* **WHAT THE TASK REQUIRES**:
Each line of the data that includes the string "scene" is to be copied out.

-- START --

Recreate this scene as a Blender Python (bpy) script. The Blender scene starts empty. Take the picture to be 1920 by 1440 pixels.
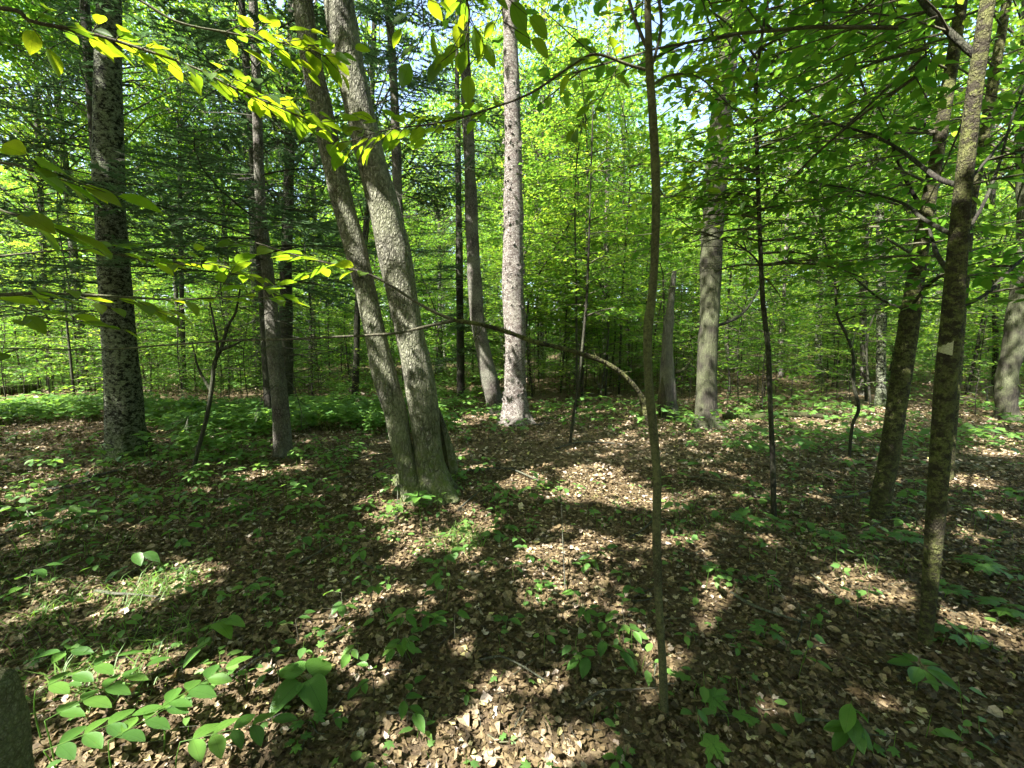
import bpy, math, random
import numpy as np
from mathutils import Vector, Matrix
R_ = math.radians
SC = bpy.context.scene
COL = SC.collection
rng = np.random.default_rng(7)
random.seed(7)

# ------------------------------------------------------------------ camera, sky, sun, exposure
F = 805.0; PITCH = math.atan(70 / F); EYE = 1.5
cam_d = bpy.data.cameras.new('camera'); cam = bpy.data.objects.new('camera', cam_d); COL.objects.link(cam)
cam.location = (0, 0, EYE); cam.rotation_euler = (math.pi / 2 - PITCH, 0, 0)
cam_d.sensor_width = 36; cam_d.lens = 36 * F / 1920; cam_d.clip_start = 0.05; cam_d.clip_end = 600
SC.camera = cam
SUN = np.array([-0.46, -0.42, 0.80]); SUN /= np.linalg.norm(SUN)
EL = math.asin(SUN[2]); AZ = math.atan2(SUN[0], SUN[1])
w = bpy.data.worlds.new('World'); SC.world = w; w.use_nodes = True
nt = w.node_tree
sky = nt.nodes.new('ShaderNodeTexSky'); sky.sky_type = 'NISHITA'; sky.sun_disc = False
sky.sun_elevation = EL; sky.sun_rotation = AZ; sky.air_density = 1.0; sky.dust_density = 4.0; sky.ozone_density = 1.0
nt.links.new(sky.outputs[0], nt.nodes['Background'].inputs[0]); nt.nodes['Background'].inputs[1].default_value = 0.12
sun_d = bpy.data.lights.new('sun', 'SUN'); sun_d.energy = 5.0; sun_d.angle = R_(0.45); sun_d.color = (1.0, 0.95, 0.88)
sun = bpy.data.objects.new('sun', sun_d); COL.objects.link(sun)
sun.rotation_euler = Vector(SUN).to_track_quat('Z', 'Y').to_euler(); sun.location = (-10, -6, 20)
SC.view_settings.view_transform = 'Standard'; SC.view_settings.look = 'None'
SC.view_settings.gamma = 1.0; SC.view_settings.use_curve_mapping = False
SC.view_settings.exposure = 2.62
SC.render.engine = 'CYCLES'
cy = SC.cycles
cy.max_bounces = 7; cy.diffuse_bounces = 5; cy.glossy_bounces = 2; cy.transmission_bounces = 4; cy.transparent_max_bounces = 4
cy.sample_clamp_indirect = 6.0
cy.use_denoising = True

# ------------------------------------------------------------------ helpers
def nz(a):
    return a / np.maximum(np.linalg.norm(a, axis=-1, keepdims=True), 1e-9)

def snoise(x, y, z=0.0, f=1.0, seed=0, oct=3):
    r = np.random.default_rng(seed + 100); out = 0.0; amp = 1.0; tot = 0.0
    for o in range(oct):
        for k in range(4):
            d = nz(r.normal(size=3)); ph = r.uniform(0, 6.28); ff = f * 2 ** o * r.uniform(.7, 1.4)
            out = out + amp * np.sin((x * d[0] + y * d[1] + z * d[2]) * ff * 3.0 + ph) / 2.0
        tot += amp; amp *= 0.55
    return out / tot

def gz(x, y):
    x = np.asarray(x, float); y = np.asarray(y, float)
    z = 0.05 * snoise(x, y, f=0.35, seed=3) + 0.022 * snoise(x, y, f=1.9, seed=4)
    rd = np.sqrt(x * x + y * y)
    z = z + .03 * np.clip(snoise(x, y, f=.9, seed=8, oct=2), 0, 1) ** 2 * 2
    z = z * np.clip(rd / 3.0, 0.2, 1)
    z = z + 0.28 * np.exp(-(((x + 0.88) / 0.55) ** 2 + ((y - 4.5) / 0.5) ** 2)) * 0.5
    hill = np.clip(y - 11, 0, None) * 0.055 * np.clip((x + 2) / 8, 0, 1)
    z = z + np.minimum(hill, 2.6) + np.clip(rd - 34, 0, 40) * 0.05
    return z

CP, SP = math.cos(PITCH), math.sin(PITCH)
def ray(px, py):
    u = (px - 960) / F; v = (720 - py) / F
    return np.array([u, CP + v * SP, -SP + v * CP])
def at(px, py, Y):
    r = ray(px, py); t = Y / r[1]
    return np.array([0, 0, EYE]) + r * t
def on_ground(px, py):
    r = ray(px, py); t = 0.5; step = 0.02
    while t < 60:
        p = np.array([0, 0, EYE]) + r * t
        if p[2] <= float(gz(p[0], p[1])): return np.array([p[0], p[1], float(gz(p[0], p[1]))])
        t += step; step *= 1.01
    return np.array([0, 0, EYE]) + r * 30
def proj(P):
    d = P - np.array([0, 0, EYE]); fw = d[:, 1] * CP - d[:, 2] * SP; up = d[:, 1] * SP + d[:, 2] * CP
    fw = np.where(np.abs(fw) < 1e-4, 1e-4, fw)
    return 960 + F * d[:, 0] / fw, 720 - F * up / fw, fw

# mesh batch
class MB:
    def __init__(s): s.v = []; s.f = []; s.t = []; s.n = 0
    def add(s, V, Fc, tint=0.5):
        V = np.asarray(V, float).reshape(-1, 3); Fc = np.asarray(Fc)
        if len(V) == 0: return
        s.v.append(V); s.f.append(Fc + s.n)
        s.t.append(np.broadcast_to(np.asarray(tint, float), (len(V),)) if np.ndim(tint) == 0 else np.asarray(tint, float))
        s.n += len(V)
    def mesh(s, name, base=(0, 0, 0), smooth=True):
        me = bpy.data.meshes.new(name)
        if not s.v: return me
        V = np.concatenate(s.v) - np.asarray(base)
        me.vertices.add(len(V)); me.vertices.foreach_set('co', V.astype(np.float32).ravel())
        li = np.concatenate([f.ravel() for f in s.f]); tot = np.concatenate([np.full(len(f), f.shape[1]) for f in s.f])
        st = np.concatenate([[0], np.cumsum(tot)[:-1]])
        me.loops.add(len(li)); me.loops.foreach_set('vertex_index', li.astype(np.int32))
        me.polygons.add(len(tot)); me.polygons.foreach_set('loop_start', st.astype(np.int32))
        a = me.attributes.new('tint', 'FLOAT', 'POINT'); a.data.foreach_set('value', np.concatenate(s.t).astype(np.float32))
        me.update(calc_edges=True)
        me.polygons.foreach_set('use_smooth', np.full(len(tot), smooth))
        return me

def link(name, me, mat, parent=None, loc=None):
    o = bpy.data.objects.new(name, me); COL.objects.link(o)
    if mat is not None and len(me.materials) == 0: me.materials.append(mat)
    if parent is not None: o.parent = parent
    if loc is not None: o.location = loc
    return o

def tag(o, label=None, cat=None, group=None, kind=None):
    if label: o['label'] = label
    if cat: o['category'] = cat
    if group: o['group'] = group
    if kind: o['kind'] = kind
    return o

def thing(name, base, label, cat, group=None):
    o = bpy.data.objects.new(name, None); COL.objects.link(o); o.location = [float(c) for c in base]
    o.empty_display_size = 0.1
    return tag(o, label, cat, group)

def part(name, mb, mat, root, smooth=True, kind=None):
    b = np.array(root.location)
    o = link(name, mb.mesh(name, b, smooth), mat, root)
    if kind: o['kind'] = kind
    return o

def dup(root, loc, rz=0.0, sc=1.0, label=None, group=None):
    r = root.copy(); COL.objects.link(r); r.location = [float(c) for c in loc]; r.rotation_euler = (0, 0, rz); r.scale = (sc, sc, sc)
    if label: r['label'] = label
    if group: r['group'] = group
    for ch in list(root.children):
        c = ch.copy(); COL.objects.link(c); c.parent = r
        for g in list(ch.children):
            d = g.copy(); COL.objects.link(d); d.parent = c
    return r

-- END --

* **WORKED ANSWER**:
Recreate this scene as a Blender Python (bpy) script. The Blender scene starts empty. Take the picture to be 1920 by 1440 pixels.
SC = bpy.context.scene